From: Piotr Gasiorowski
Message: 18570
Date: 2003-02-08
----- Original Message -----
From: <x99lynx@...>
To: <cybalist@yahoogroups.com>
Sent: Saturday, February 08, 2003 11:16 AM
Subject: [tied] This Saravati Business
> I also take it that <-vati> is being interpreted as "river" or "chain" in the quotes above, though you have it as "abundance of". I assume there's some justification for those other interpretations?
The suffix means 'rich in ...' or 'characterised by ...', a bit like Eng. -ful in <beautiful> or <graceful>. It forms adjectival derivatives from nouns but is _not_ a noun (or a separable word) itself. "A chain of pools" is just a loose rephrasing of "pool-ful".
> In past posts, I've tried to suggest that we might expect pre-literate names for rivers to be local and ephemeral, rather than grand and permanent. So I would naturally ask how sure we are that Sarasvati wouldn't be the name for a location on a river that gave the river its name. Like a natural location -- a big marsh or pond -- that also applied to the Iranian or Afghan river?
Yep. Hence my comment about <sarasvati:> being a descriptive epithet rather than a real "name" unique to one river.

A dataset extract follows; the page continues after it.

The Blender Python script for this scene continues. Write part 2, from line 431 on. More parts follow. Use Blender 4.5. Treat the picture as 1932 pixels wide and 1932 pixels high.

> [skipping some (very pertinent) examples for the sake of space] It seems that the Greek word has a lot more connotations than simply a marsh. ..... Piotr, how do you feel about translating Sarasvati as "a lot of water" or "big river"?
You're right about the Greek meanings. And it seems perfectly possible to translate <sarasvati:> as 'having wide floodplains' or 'forming great pools of water'.